Offensively, playing power forward means “doing a lot of dribble handoffs, finding myself at the top of the key a lot, getting the team into second situations that [Bosh] was so good at, spreading the floor,” Deng said. “Now I’m involved in a lot of screens instead of being in the corner. It’s totally different.”

And defensively, “I’ve got to guard the screen and make the calls for the guards,” Deng said. “I’m used to guarding the ball. … It’s a different game when you’re battling in the post.”

For Deng, it’s yet another adjustment in a season of transition and tumult.

“We just got Dragic; I’m playing out of position; D-Wade just got back. It’s a lot going on,” Deng said. “The CB news hit us. You kind of appreciate seasons you had in the past where you roll out and play. But we’re all about challenges. My whole life has been about some type of challenge, and I’ve always been OK with that.

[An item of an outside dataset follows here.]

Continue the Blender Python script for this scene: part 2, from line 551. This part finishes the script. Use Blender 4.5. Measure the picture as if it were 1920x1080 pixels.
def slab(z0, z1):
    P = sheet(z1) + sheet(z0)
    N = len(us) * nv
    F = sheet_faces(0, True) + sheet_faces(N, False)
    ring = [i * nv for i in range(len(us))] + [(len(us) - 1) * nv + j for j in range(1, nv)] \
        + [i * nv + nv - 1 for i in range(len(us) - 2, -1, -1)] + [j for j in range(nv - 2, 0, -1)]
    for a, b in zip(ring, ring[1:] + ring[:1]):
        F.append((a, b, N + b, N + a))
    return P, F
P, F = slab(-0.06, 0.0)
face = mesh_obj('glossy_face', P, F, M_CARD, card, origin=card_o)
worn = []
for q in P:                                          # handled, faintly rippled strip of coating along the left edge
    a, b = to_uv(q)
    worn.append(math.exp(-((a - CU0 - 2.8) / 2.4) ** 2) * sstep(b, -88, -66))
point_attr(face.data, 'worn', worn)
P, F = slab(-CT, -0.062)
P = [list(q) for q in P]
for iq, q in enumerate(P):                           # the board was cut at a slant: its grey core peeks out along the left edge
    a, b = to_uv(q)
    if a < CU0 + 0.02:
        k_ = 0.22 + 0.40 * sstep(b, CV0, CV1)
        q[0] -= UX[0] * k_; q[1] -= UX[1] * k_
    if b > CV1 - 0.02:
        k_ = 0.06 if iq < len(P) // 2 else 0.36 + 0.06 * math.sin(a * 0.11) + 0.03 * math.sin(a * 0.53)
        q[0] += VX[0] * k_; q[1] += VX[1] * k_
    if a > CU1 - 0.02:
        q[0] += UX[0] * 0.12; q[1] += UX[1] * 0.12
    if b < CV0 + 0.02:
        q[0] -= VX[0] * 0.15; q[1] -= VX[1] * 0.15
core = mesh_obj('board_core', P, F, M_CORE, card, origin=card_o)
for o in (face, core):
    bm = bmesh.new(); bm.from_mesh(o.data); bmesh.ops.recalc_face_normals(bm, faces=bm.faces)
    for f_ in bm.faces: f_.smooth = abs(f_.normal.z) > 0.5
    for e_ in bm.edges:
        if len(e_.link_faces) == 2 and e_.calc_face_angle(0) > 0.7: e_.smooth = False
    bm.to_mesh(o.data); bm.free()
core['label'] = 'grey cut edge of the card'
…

“[Power forward] is something I can do. The way we want to play here is not think of positions, but you think a lot when you’re the four [power forward]. And that’s something C.B. was so good at.”

As for Chalmers, the acquisition of Dragic and the recent development of Shabazz Napier mean most of Chalmers’ minutes figure to come at shooting guard.

The enjoyable part of playing that position is “being able to attack,” he said. “As a two guard, your main objective is to attack and pass when you can’t get a score.”

Chalmers is easygoing about switching between both guard spots. “I was starting point guard, back to reserve two, to starting point guard” and now backup shooting guard again. “You just have to be ready for anything.”

Said Wade: “I like this role” for Chalmers. “We really need him to embrace it now. When he embraced it earlier in the year, he did unbelievable.”


When/where: 7:30 p.m., Amway Center in Orlando.

TV, radio: Sun Sports; WAXY 104.3 FM, 790 AM and WAQI 710 AM (Spanish).

Series: Heat leads 56-45.

Noteworthy: The teams split two meetings this season, with Miami winning 99-92 on Nov. 22 in Orlando (behind 32 points from Chris Bosh, who’s sidelined for the season with blood clots on his lungs) and losing 102-101 at home on Dec. 29, despite 25 from Dwyane Wade. Magic center Nikola Vucevic has always played well against Miami: a 29-rebound game on New Year’s Eve in 2012; 33 points and 17 boards in their first meeting this season; and 26 points and 9 boards in their second meeting.